Bucovina Monastero Sucevita
Monastero di Sucevita

Ma è per il folclore e soprattutto per l’arte e l’architettura che la Bucovina merita una visita. Un folclore derivante dalle tradizioni di genti insediatesi nei secoli e dalle culture di potenze straniere a lungo occupanti questo crocevia dell’est Europa frequentato (oltre che dai rumeni) da ungheresi e cèchi, polacchi e ucraini, a lungo amministrato dall’impero d’Austria e appetito da quello zarista. Arte e architettura, attrazioni culturali detenute in esclusiva dai monasteri. Ma l’assenza in Bucovina di altri interessanti manufatti è compensata da questi monumenti della chiesa ortodossa rumena, tanto belli grazie agli splendidi affreschi esterni, mirabilmente conservati da un benevolo clima, da essere dichiarati Patrimonio dell’Umanità già nel 1973 (due anni dopo la Fijet – per il compiacimento di noi soci visitanti – concesse la “Mela d’Oro” esposta nel monastero di Moldovita). Sono circa una dozzina i monasteri costruiti tra il XV e il XVI secolo, in gran parte per volere di Stefano il Grande di Moldavia (1457-1504) a ricordo di battaglie vinte e gloriose imprese. Una collezione davvero ricca, ammirabile in toto solo da chi non ha problemi di tempo. Ma almeno tre monasteri vanno visitati.
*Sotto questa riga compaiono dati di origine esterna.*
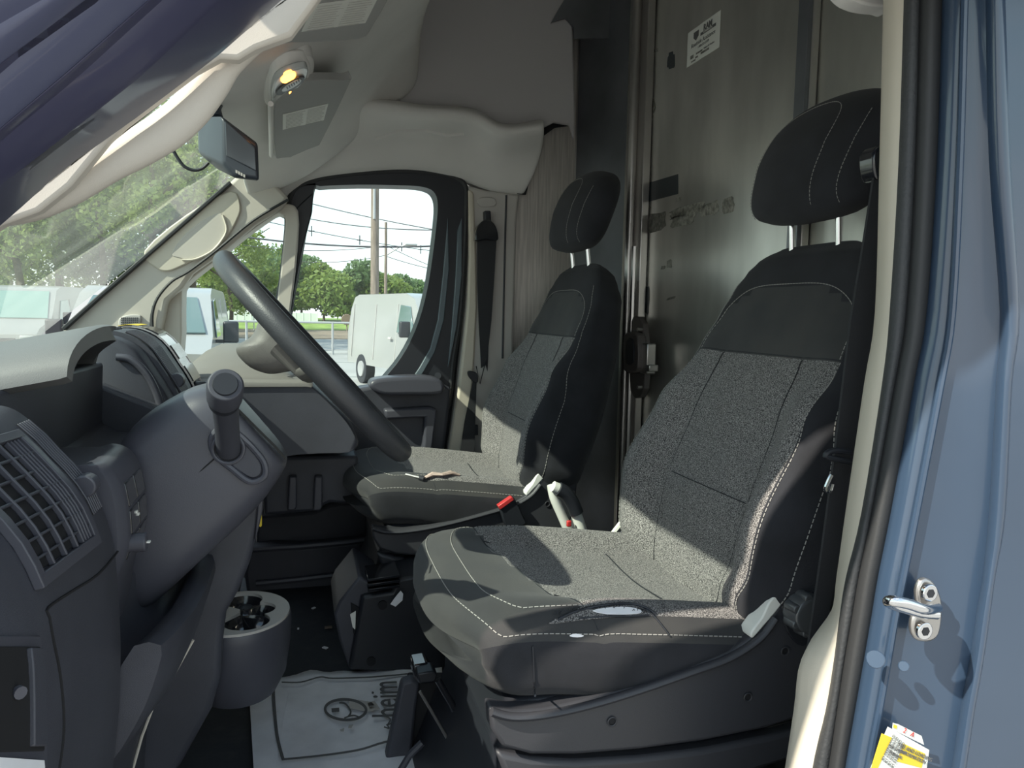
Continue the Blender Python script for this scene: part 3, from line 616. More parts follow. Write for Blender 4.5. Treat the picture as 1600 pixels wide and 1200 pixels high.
# ================================================================== DRIVER SIDE PILLARS
# B pillar: cream trim, two seals, painted jamb; each edge is given as image polylines read on a real vertical plane
ys = [-420, -40, 0, 250, 487, 600, 800, 900, 960, 1030, 1110, 1240, 1700]
E = {
 'c0': ([1386,1380,1380,1374,1367,1350,1321,1307,1297,1252,1240,1220,1145], .80),
 'c1': ([1419,1413,1412,1404,1390,1378,1346,1322,1312,1303,1290,1262,1187], .76),
 's1': ([1444,1438,1437,1430,1416,1398,1362,1342,1332,1320,1308,1288,1213], .745),
 's2': ([1480,1474,1472,1464,1448,1428,1392,1372,1362,1350,1336,1314,1239], .73),
 'b1': ([1515,1509,1507,1500,1488,1470,1432,1412,1400,1388,1374,1350,1275], .705),
 'b2': ([1547,1541,1540,1545,1562,1556,1545,1535,1525,1515,1500,1480,1405], .69),
 'b3': ([1578,1572,1571,1580,1594,1582,1572,1556,1548,1538,1524,1504,1429], .675),
 'b4': ([1700]*13, .665),
}
def edge(k, dY=0):
    xs, Y = E[k]; return smoothline([PY(x, y, Y+dY) for x, y in zip(xs, ys)], 4)
def strip(name, a, b, m, parent=None, bulge=.0, th=.02, n=6, da=0, db=0):
    A, B = edge(a, da), edge(b, db); secs = []
    for p, q in zip(A, B):
        d = (q-p); nn = Vector((-1,-1,0)).normalized()
        row = [p.lerp(q, k/n)+nn*bulge*math.sin(math.pi*k/n) for k in range(n+1)]
        back = [p.lerp(q, k/n)-nn*th for k in range(n, -1, -1)]
        secs.append(row+back)
    v, f = loft(secs); return mk(name, v, f, m, parent, angle=50)
pb = struct(strip('trim_4', 'c0', 'c1', 'cream', bulge=.006, th=.03))
t = thing('door_seal', PY(1400,700,.74), 'long black rubber weather seal along the driver door pillar', 'door seal')
strip('grained_strip', 'c1', 's1', 'rubber2', t, bulge=.008)
strip('smooth_bulb', 's1', 's2', 'rubber', t, bulge=.010)
wl_ = struct(strip('wall_left', 's2', 'b1', 'blue', bulge=.006))
strip('jamb_face', 'b1', 'b2', 'blue', wl_, bulge=-.004)
strip('jamb_ridge', 'b2', 'b3', 'blue', wl_, bulge=.010)
strip('outer_skin', 'b3', 'b4', 'blue', wl_, bulge=-.003)
tube('ridge_line', [p+Vector((-.004,-.004,0)) for p in edge('b1')], .004, 'blue', wl_, n=8)
# body behind the pillar closes the shell
slab('body_side', [(.95,.64,.3),(1.4,.60,.3),(1.4,.60,2.7),(.95,.64,2.7)], (0,.03,0), 'blue', wl_, bevel=0)
slab('inner_side', [(.74,.80,FZ),(1.08,.80,FZ),(1.08,.80,2.75),(.74,.80,2.75)], (0,.02,0), 'greytrim', wl_, bevel=0)
# small light lining corner at the top right
struct(slab('trim_10', smoothline([PY(a,b,.86) for a,b in [(1300,-40),(1325,-8),(1345,4),(1365,9),(1385,11),(1400,11),(1400,-40)]],4), (0,.03,0), 'headliner', bevel=.005))
# striker
def jp(a, b, e=0.0): return PY(a, b, .685-e)
c = jp(1448,950); t = thing('door_striker', c, 'chrome loop striker bolted to the blue door jamb', 'door striker')
slab('plate', smoothline([jp(a,b,.004) for a,b in [(1443,905),(1460,910),(1472,935),(1473,965),(1468,992),(1455,1003),(1436,1002),(1427,990),(1427,970),(1436,950),(1434,925)]],3,True), (0,.008,0), 'steel', t, bevel=.003)
lp = [jp(1462,960,.010), jp(1440,958,.016), jp(1412,950,.024), jp(1394,944,.030), jp(1388,940,.036), jp(1396,939,.046), jp(1420,944,.046), jp(1445,952,.040), jp(1464,950,.012)]
tube('loop', smoothline(lp,5), .0058, 'chrome', t, n=12)
for a, b in ((1449,925),(1441,984)):
    p = jp(a,b,.006); sc = tube('screw', [p, p+Vector((0,-.005,0))], .010, 'chrome', t, n=16, bevel=.001)
    tube('screw_socket', [p+Vector((0,-.0052,0)), p+Vector((0,-.0056,0))], .0052, 'black', sc, n=6)
for (a,b) in ((1412,1041),(1368,1030)): tube('plug', [jp(a,b,0), jp(a,b,.006)], .006 if a==1412 else .010, 'blue', wl_, n=14, bevel=.001)
# tyre and airbag labels low on the jamb
t = thing('jamb_label', jp(1405,1185), 'white and yellow sticker sheet low on the blue jamb', 'sticker', 'stickers on the blue jamb')
slab('backing', [jp(a,b,.008) for a,b in [(1388,1136),(1452,1172),(1446,1215),(1355,1215)]], (0,.001,0), 'label', t, bevel=0)
slab('yellow_block', [jp(a,b,.0085) for a,b in [(1378,1146),(1394,1153),(1372,1200),(1360,1205)]], (0,.0006,0), 'yellow', t, bevel=0)
slab('yellow_block', [jp(a,b,.0085) for a,b in [(1412,1162),(1446,1178),(1440,1200),(1402,1190)]], (0,.0006,0), 'yellow', t, bevel=0)
xd = jp(1440,1180)-jp(1410,1166); yd = jp(1410,1166)-jp(1404,1190)
for (a,b,s,tx) in ((1430,1176,.006,'TIRE AND LOADING'),(1427,1183,.006,'INFORMATION'),(1403,1172,.005,'SEE OWNER'),(1400,1180,.005,'MANUAL')): letters(tx, s, 'ink', t, jp(a,b,.0092), xd, yd)
for k in range(4): letters('GVWR 8550 LB', .0048, 'ink', t, jp(1388+k*5,1168+k*4,.0092), jp(1372,1200)-jp(1394,1153), jp(1394,1153)-jp(1384,1148))
t2 = thing('jamb_label', jp(1418,1142), 'small white sticker tucked above the sheet on the blue jamb', 'sticker', 'stickers on the blue jamb')
slab('backing', [jp(a,b,.006) for a,b in [(1396,1130),(1404,1132),(1440,1150),(1444,1164),(1395,1140)]], (0,.001,0), 'label', t2, bevel=0)
slab('yellow_mark', [jp(a,b,.0068) for a,b in [(1397,1132),(1402,1134),(1401,1139),(1396,1137)]], (0,.0005,0), 'yellow', t2, bevel=0)
for k, tx in enumerate('2A'): letters(tx, .008, 'red', t2, jp(1414+k*12,1142+k*6,.0068), xd, yd)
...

Oltre al citato Moldovità non vanno persi (oltretutto a brevi distanze) il difeso (massiccia la cinta di mura che lo circonda) monastero di Sucevita, ricco di elementi gotici e bizantini e quello di Voronet (definito, per la bellezza dei dipinti, tra cui un blu assolutamente unico, “la Cappella Sistina dell’oriente”).